Danças Ocultas • Pires


I made my way to Newark on Saturday to hear Nathalie Pires sing fado and on the way encountered a quartet of diatonic accordionists called Danças Ocultas. Artur Fernandes, Filipe Cal, Filipe Ricardo, and Francisco Miguel, who formed the group in 1989, were the first half of the program at the New Jersey Performing Arts Center, part of the city’s annual Portuguese celebration, and their sound was new to my ear. Their instrument, called a concertina in Portuguese, is somewhere between the keyboard accordion and a bandoneón, with buttons rather than keys and a long but finely articulated bellows. The quartet’s explicit mission is to move it beyond folk and the jauntily popular to the “hidden dances” within.

Accordions have always held in their nature the creepily uncanny; they go well, for some reason, with clowns, monkey trainers, mimes and charlatans. Danças Ocultas pushes through those strata to a region still unsettling but more mysterious, long vibrations, great gasps, the pant of bellows expanded and contracted with no work on the buttons. The austerity of the sound contrasts with the brightly colored patterns that decorate the articulations; it is both modernist and atavistic.
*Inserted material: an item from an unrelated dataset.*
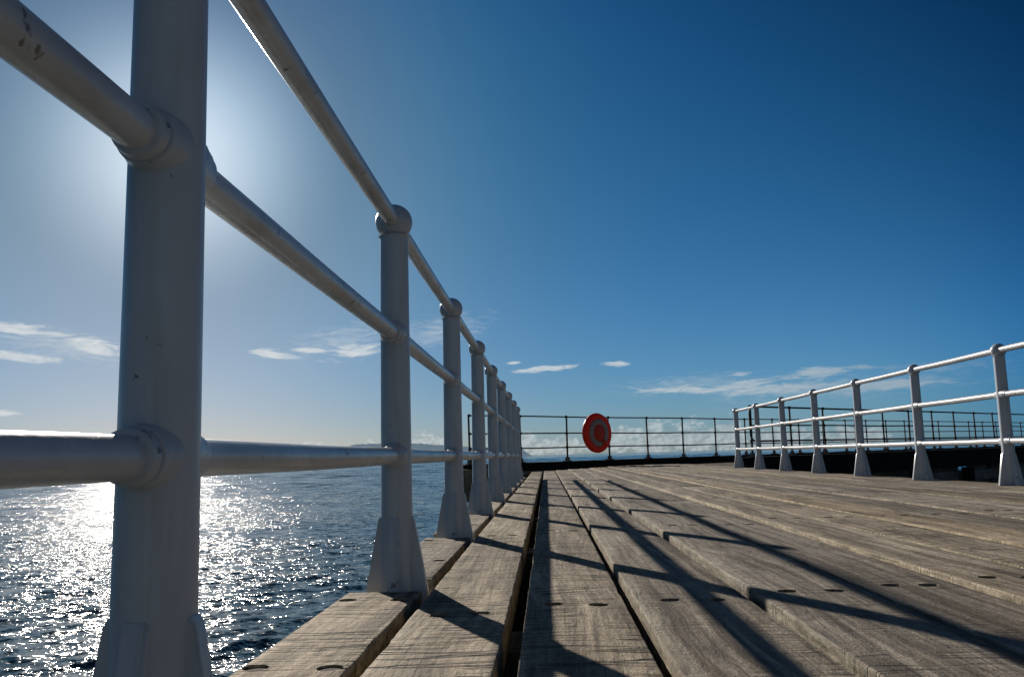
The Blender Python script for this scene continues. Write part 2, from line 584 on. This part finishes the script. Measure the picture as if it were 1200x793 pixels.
# border strip along the diagonal edge, then the arm's own boards
bm = bmesh.new()
arm_box(bm, 12.05, 62.0, 14.78, 15.20, -0.075, 0.012)
o = bm_obj('border_board', bm, WOOD, pier, False)
for k in range(15):
    c0 = 10.97 + 0.254 * k
    ta = 16.35 if c0 < 13 else 16.35
    # start where the long boards of the straight deck stop (x = 3.78)
    ta = (3.80 + DA.y * c0) / DA.x + 0.03
    bm = bmesh.new()
    arm_box(bm, ta, 62.0, c0, c0 + 0.245, -0.075, 0.006 * (k % 3))
    bm_obj('plank', bm, WOOD, pier, False)
# kerb beams
bm = bmesh.new()
arm_box(bm, 12.76, 62.0, 15.22, 15.56, -0.30, 0.205)
arm_box(bm, 12.05, 12.757, 15.22, 15.56, 0.102, 0.205)
bmesh.ops.bevel(bm, geom=list(bm.edges), offset=0.012, segments=1, affect='EDGES')
bm_obj('kerb_beam', bm, TAR, pier, False)
bm = bmesh.new()
arm_box(bm, 16.1, 62.0, 10.66, 10.955, -0.30, 0.205)
bmesh.ops.bevel(bm, geom=list(bm.edges), offset=0.012, segments=1, affect='EDGES')
bm_obj('kerb_beam', bm, TAR, pier, False)
# fender timbers on the arm's inner side: walings and close-set sheeting with one gap
for z0, z1 in ((-0.72, -0.42), (-1.9, -1.6)):
    bm = bmesh.new()
    arm_box(bm, 16.2, 62.0, 10.72, 10.90, z0, z1)
    bm_obj('waling', bm, SHEET, pier, False)
t = 16.2
tt = []
while t < 48:
    wdt = random.uniform(0.26, 0.34)
    tt.append((t, t + wdt - 0.006))
    t += wdt
for a, b_ in tt:
    mid = (a + b_) / 2
    if 27.45 < mid < 28.1 or 29.5 < mid < 29.7:
        continue
    bm = bmesh.new()
    arm_box(bm, a, b_, 10.91, 11.05 + random.uniform(-.02, .02), SEA_Z - 1, -0.078 - 0.0)
    bm_obj('sheet_plank', bm, SHEET, pier, False)
bm = bmesh.new()
arm_box(bm, 48, 62, 10.91, 11.04, SEA_Z - 1, -0.078)
bm_obj('sheet_plank', bm, SHEET, pier, False)
for k in range(13):
    tk = 17.0 + 3.4 * k
    for c in (10.60, 15.3):
        bm = bmesh.new()
        v = arm(tk, c, 0)
        add_lathe(bm, [(0.19, SEA_Z - 2), (0.17, -0.32)], 14, Matrix.Translation((v.x, v.y, 0)))
        bm_obj('pile', bm, TAR, pier)

# outer corner at the left: timber fender block, white capped log and its piles
bm = bmesh.new()
arm_box(bm, 11.80, 12.75, 15.00, 15.62, -0.30, 0.10)
arm_box(bm, 11.72, 12.70, 14.95, 15.66, -0.60, -0.304)
bm_obj('fender_block', bm, WOOD, pier, False)
bm = bmesh.new()
v = arm(12.35, 15.3, 0)
add_lathe(bm, [(0.19, SEA_Z - 2), (0.17, -0.602)], 16, Matrix.Translation((v.x, v.y, 0)))
bm_obj('fender_pile', bm, WOOD, pier)


# ------------------------------------------------------------------ white railings
Z1, Z2, Z3 = 0.380, 0.748, 1.100


def post_mesh():
    bm = bmesh.new()
    add_lathe(bm, [(0.0475, -0.072), (0.047, 0.15), (0.0445, 0.7), (0.0430, 1.055)], 36)
    return bm


def gusset_mesh():
    bm = bmesh.new()
    for k in range(4):
        M = Matrix.Rotation(k * math.pi / 2, 4, 'Z')
        hw = 0.0155
        prof = [(0.03, -0.070), (0.0965, -0.070), (0.0965, -0.045), (0.0535, 0.192), (0.046, 0.205), (0.03, 0.207)]
        fa = [bm.verts.new(M @ Vector((x, -hw, z))) for x, z in prof]
        fb = [bm.verts.new(M @ Vector((x, hw, z))) for x, z in prof]
        bm.faces.new(fa)
        bm.faces.new(fb[::-1])
        for i in range(len(prof)):
            j = (i + 1) % len(prof)
            bm.faces.new((fa[j], fa[i], fb[i], fb[j]))
    bmesh.ops.recalc_face_normals(bm, faces=bm.faces)
    es = [e for e in bm.edges if len(e.link_faces) == 2 and e.calc_face_angle(0) > 0.6]
    bmesh.ops.bevel(bm, geom=es, offset=0.004, segments=2, affect='EDGES')
    return bm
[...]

It sounds a little like “space music” (certainly Danças Ocultas could score a sci-fi film), but is more grounded than that: there is an implied dance in the beat, an impetus toward movement, something earthbound, and physical.

Nathalie Pires came on after an intermission, during which the haunting effects of the quartet spread out and hung in the air. She is a Portuguese-American from Perth Amboy and has made herself an international career, dividing her time between the New York area and Lisbon, and touring both the U.S. and Europe. There is something in her fado that varies a little from what I have heard in Portugal, or from Portuguese singers here. It seems to me to be differently motivated. There is an emphasis in her style on the virtues of achievement, on the hitting of notes and the assertion through them of familial roots and a mixed national identity. There is less plumbing of the seabed of emotion; loss, in her fado, seems, somehow, to be revocable, and perhaps avoidable in the first place. The achievement of the song (many of those she sings are not traditional but written for her) is, in a way, proof of that, of the very American proposition that it is the future that matters, not the saudade of the past. That she makes greater use of the piano than other fadistas I have heard and seen is part of this as well; it is, in comparison with the Portuguese guitar, a hopeful instrument, less tied to memory and the pull of tradition.
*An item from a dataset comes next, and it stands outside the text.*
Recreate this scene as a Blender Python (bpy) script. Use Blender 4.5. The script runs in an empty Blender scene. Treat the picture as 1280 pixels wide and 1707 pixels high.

Be that as it may, her performance was impressive. She has a physique that commands the stage, and she has recognizably mastered the gestural and postural vocabulary of the form. The set had a strong communal feel, with its share of hometown shout-outs, and a superb set of musicians (Ricardo J. Dias, piano; Bernardo Moreira, bass; and Custodio Castelo, a distinguished player of Portuguese guitar). It was near the end that Pires did the thing I like the best about her, which is that she sings, whenever possible in her concerts, one song without a microphone. She is stunning in this mode. I have heard her in the past fill the vault of a cathedral, or modulate herself perfectly to the intimacy of a tavern. The Victoria Theater at NJPAC is a good-sized house, but she filled it with ease, without crack or blemish of voice. For certain kinds of songs, at least, the microphone doesn’t really suit her, especially at their climaxes. I doubt I was the only one who wondered, hearing her unamplified, if she couldn’t have dispensed with it sooner. It was without it that the aesthetic of achievement was at its most moving and artistically potent.